Exercise task: Starting at the line that contains "ce = MB(); ce.box(-20, -6, 3.22, HX+.02, 2.82, 3.26);" and stopping at the line that contains "SC.cycles.sample_clamp_indirect = 4", repeat every line exactly, the two end lines included, and nothing else.

-- START Task data --

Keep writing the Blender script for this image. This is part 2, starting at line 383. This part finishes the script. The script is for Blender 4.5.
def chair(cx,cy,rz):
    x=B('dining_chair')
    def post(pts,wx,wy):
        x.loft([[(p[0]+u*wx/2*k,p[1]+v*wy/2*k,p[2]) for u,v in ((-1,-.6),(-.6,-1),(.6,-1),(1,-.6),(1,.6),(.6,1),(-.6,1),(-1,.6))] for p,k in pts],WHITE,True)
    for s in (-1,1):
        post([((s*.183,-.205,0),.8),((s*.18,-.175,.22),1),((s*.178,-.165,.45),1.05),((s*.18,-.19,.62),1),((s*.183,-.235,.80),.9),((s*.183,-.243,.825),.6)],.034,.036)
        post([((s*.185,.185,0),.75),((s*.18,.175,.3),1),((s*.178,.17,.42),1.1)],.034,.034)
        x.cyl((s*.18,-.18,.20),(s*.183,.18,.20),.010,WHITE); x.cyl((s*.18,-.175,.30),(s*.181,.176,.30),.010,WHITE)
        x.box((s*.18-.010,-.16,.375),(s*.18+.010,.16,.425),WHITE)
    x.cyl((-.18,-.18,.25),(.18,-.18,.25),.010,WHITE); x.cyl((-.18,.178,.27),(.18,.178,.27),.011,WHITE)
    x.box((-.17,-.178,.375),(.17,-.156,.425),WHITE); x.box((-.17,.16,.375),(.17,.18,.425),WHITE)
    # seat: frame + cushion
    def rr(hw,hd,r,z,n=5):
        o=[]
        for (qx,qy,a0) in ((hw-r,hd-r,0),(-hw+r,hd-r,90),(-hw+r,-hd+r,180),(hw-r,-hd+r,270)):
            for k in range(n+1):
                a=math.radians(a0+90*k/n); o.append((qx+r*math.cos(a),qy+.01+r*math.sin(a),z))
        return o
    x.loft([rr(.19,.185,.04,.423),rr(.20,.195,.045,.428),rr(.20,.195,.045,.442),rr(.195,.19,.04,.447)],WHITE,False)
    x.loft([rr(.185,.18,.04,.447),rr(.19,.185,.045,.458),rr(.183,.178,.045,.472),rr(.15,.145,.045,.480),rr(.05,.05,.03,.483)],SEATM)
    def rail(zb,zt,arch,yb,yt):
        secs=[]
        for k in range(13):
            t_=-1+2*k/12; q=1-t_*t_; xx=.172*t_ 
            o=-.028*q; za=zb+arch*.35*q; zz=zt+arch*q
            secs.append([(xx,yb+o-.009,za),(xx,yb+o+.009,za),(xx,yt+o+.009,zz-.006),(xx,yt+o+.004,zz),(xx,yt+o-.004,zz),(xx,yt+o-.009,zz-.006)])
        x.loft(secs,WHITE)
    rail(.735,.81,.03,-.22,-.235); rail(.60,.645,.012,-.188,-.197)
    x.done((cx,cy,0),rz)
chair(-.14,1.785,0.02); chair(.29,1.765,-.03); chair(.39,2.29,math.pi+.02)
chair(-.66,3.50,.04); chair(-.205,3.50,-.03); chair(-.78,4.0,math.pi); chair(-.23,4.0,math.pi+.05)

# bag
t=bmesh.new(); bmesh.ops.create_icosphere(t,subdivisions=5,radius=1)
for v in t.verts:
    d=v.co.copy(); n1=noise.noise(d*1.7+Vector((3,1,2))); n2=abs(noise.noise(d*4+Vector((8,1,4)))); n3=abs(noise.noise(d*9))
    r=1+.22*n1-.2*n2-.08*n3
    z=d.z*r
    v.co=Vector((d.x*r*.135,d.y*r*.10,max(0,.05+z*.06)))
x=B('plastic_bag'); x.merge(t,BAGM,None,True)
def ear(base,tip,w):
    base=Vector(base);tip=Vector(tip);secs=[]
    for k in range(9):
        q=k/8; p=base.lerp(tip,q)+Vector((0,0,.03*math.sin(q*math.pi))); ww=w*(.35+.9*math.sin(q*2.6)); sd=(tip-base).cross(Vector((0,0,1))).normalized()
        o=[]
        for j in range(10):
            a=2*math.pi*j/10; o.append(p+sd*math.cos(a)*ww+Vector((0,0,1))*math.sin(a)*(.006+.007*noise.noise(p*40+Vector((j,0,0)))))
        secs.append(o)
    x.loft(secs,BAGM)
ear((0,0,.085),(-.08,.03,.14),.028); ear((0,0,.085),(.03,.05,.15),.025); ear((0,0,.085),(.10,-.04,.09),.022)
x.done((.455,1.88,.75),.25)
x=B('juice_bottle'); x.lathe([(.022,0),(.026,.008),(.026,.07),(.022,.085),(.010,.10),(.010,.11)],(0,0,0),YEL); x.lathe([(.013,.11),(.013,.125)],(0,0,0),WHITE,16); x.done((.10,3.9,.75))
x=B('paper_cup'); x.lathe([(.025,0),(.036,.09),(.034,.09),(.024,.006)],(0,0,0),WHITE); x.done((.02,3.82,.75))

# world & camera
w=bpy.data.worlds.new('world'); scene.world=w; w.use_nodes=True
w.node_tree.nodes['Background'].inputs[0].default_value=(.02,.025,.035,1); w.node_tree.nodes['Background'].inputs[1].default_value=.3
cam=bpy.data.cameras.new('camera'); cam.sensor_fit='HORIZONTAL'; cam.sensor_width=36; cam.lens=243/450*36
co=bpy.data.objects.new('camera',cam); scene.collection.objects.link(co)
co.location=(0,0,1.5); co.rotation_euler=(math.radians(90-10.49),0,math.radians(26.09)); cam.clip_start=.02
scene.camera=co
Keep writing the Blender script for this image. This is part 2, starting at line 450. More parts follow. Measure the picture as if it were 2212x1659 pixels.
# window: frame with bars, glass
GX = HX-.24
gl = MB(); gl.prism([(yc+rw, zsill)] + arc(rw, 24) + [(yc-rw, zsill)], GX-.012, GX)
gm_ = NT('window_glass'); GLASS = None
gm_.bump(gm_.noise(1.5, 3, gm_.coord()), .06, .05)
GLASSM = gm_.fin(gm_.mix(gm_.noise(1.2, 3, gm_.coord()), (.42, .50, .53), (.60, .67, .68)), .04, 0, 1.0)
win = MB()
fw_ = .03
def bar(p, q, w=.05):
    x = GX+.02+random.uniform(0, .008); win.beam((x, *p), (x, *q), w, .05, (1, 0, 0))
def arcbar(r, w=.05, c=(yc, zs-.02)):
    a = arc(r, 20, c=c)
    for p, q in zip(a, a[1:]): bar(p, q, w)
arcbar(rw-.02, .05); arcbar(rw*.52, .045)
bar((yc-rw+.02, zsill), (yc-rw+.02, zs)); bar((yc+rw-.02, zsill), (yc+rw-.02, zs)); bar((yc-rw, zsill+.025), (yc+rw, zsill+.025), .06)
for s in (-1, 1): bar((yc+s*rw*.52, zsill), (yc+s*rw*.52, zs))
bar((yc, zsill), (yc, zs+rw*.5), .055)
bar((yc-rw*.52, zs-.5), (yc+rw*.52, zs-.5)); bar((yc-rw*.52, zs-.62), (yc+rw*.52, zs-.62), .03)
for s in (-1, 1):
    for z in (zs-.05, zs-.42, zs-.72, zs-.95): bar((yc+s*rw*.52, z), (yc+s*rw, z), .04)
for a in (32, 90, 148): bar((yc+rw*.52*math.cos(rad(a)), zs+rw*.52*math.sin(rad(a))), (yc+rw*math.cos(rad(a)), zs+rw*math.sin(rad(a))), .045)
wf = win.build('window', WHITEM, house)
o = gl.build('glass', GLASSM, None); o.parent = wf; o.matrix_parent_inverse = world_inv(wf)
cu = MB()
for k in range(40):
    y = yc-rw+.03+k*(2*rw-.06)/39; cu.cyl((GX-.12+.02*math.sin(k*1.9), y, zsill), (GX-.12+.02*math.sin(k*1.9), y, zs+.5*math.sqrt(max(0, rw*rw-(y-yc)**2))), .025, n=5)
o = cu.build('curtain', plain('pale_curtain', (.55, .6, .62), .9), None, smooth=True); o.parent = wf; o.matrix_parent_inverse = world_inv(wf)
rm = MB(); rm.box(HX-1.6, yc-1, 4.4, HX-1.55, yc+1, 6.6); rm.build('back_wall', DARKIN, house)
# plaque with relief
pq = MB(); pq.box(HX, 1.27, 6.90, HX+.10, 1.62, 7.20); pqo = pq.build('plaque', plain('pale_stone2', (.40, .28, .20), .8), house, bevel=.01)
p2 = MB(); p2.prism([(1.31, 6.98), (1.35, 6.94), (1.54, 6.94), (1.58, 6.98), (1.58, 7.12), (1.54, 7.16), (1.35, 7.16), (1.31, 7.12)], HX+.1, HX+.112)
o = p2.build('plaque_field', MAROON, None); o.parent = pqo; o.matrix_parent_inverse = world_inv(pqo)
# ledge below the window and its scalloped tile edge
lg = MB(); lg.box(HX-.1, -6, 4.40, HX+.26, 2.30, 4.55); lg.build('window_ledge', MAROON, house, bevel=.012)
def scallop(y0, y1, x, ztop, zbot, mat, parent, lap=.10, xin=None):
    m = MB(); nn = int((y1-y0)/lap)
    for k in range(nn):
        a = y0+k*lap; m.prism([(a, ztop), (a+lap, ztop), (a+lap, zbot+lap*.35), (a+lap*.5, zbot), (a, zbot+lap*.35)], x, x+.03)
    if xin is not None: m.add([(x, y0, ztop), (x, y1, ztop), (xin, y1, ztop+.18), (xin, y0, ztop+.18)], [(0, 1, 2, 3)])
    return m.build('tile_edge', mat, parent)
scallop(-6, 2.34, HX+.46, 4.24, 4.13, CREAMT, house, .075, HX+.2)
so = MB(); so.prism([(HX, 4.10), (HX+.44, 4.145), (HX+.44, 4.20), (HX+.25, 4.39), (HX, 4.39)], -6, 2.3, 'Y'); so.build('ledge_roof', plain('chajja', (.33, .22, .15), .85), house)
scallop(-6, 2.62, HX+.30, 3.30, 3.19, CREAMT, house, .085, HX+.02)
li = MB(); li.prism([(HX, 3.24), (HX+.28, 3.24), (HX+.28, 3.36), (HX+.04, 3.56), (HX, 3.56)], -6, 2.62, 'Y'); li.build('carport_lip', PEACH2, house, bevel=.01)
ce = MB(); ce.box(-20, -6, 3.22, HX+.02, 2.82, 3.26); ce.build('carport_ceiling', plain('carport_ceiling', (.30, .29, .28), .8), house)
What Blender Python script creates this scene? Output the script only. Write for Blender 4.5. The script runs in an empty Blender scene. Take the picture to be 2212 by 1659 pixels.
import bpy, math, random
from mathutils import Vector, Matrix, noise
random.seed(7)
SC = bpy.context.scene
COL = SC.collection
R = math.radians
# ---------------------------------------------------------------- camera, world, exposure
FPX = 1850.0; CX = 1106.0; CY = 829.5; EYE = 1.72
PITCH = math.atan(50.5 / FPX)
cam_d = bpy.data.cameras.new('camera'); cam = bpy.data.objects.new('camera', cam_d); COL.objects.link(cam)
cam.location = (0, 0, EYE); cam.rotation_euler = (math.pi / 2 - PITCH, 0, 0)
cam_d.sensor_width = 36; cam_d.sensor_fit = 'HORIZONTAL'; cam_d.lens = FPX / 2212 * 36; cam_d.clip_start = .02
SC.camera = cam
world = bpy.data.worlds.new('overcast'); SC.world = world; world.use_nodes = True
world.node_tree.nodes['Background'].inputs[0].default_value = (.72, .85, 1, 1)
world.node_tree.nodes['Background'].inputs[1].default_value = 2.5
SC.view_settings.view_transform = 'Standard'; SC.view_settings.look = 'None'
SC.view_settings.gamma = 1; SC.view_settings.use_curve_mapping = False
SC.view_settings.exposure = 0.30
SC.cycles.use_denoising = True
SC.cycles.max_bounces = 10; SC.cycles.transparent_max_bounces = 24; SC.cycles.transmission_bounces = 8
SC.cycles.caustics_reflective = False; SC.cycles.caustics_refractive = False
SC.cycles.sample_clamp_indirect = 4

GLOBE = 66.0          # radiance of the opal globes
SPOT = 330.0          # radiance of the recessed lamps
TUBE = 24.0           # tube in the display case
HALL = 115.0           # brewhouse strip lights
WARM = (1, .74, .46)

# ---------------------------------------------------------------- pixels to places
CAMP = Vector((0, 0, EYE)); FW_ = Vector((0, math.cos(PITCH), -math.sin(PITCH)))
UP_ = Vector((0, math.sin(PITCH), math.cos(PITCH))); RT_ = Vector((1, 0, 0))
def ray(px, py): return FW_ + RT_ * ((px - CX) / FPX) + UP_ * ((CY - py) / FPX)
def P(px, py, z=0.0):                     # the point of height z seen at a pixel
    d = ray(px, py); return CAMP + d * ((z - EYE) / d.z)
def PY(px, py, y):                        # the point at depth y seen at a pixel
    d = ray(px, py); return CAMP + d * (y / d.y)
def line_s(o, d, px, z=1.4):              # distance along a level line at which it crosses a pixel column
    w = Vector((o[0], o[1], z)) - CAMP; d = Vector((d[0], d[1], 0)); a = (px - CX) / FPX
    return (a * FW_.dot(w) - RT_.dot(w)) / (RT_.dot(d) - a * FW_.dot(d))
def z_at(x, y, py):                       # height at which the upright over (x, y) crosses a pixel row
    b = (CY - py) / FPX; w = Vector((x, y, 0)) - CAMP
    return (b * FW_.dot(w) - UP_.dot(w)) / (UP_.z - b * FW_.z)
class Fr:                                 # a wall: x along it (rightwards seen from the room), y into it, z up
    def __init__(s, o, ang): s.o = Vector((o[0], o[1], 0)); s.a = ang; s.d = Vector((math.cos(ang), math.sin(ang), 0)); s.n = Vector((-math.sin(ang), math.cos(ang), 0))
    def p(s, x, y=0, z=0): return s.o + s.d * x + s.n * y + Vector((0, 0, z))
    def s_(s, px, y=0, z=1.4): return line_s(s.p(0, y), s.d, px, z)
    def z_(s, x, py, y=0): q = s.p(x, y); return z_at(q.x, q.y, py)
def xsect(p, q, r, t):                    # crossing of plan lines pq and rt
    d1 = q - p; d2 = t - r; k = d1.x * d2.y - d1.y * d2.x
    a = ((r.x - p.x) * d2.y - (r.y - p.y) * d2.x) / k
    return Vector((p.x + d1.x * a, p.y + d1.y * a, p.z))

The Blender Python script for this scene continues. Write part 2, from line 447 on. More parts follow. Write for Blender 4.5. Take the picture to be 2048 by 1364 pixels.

-- END Task data --

Result for this task:
ce = MB(); ce.box(-20, -6, 3.22, HX+.02, 2.82, 3.26); ce.build('carport_ceiling', plain('carport_ceiling', (.30, .29, .28), .8), house)
What Blender Python script creates this scene? Output the script only. Write for Blender 4.5. The script runs in an empty Blender scene. Take the picture to be 2212 by 1659 pixels.
import bpy, math, random
from mathutils import Vector, Matrix, noise
random.seed(7)
SC = bpy.context.scene
COL = SC.collection
R = math.radians
# ---------------------------------------------------------------- camera, world, exposure
FPX = 1850.0; CX = 1106.0; CY = 829.5; EYE = 1.72
PITCH = math.atan(50.5 / FPX)
cam_d = bpy.data.cameras.new('camera'); cam = bpy.data.objects.new('camera', cam_d); COL.objects.link(cam)
cam.location = (0, 0, EYE); cam.rotation_euler = (math.pi / 2 - PITCH, 0, 0)
cam_d.sensor_width = 36; cam_d.sensor_fit = 'HORIZONTAL'; cam_d.lens = FPX / 2212 * 36; cam_d.clip_start = .02
SC.camera = cam
world = bpy.data.worlds.new('overcast'); SC.world = world; world.use_nodes = True
world.node_tree.nodes['Background'].inputs[0].default_value = (.72, .85, 1, 1)
world.node_tree.nodes['Background'].inputs[1].default_value = 2.5
SC.view_settings.view_transform = 'Standard'; SC.view_settings.look = 'None'
SC.view_settings.gamma = 1; SC.view_settings.use_curve_mapping = False
SC.view_settings.exposure = 0.30
SC.cycles.use_denoising = True
SC.cycles.max_bounces = 10; SC.cycles.transparent_max_bounces = 24; SC.cycles.transmission_bounces = 8
SC.cycles.caustics_reflective = False; SC.cycles.caustics_refractive = False
SC.cycles.sample_clamp_indirect = 4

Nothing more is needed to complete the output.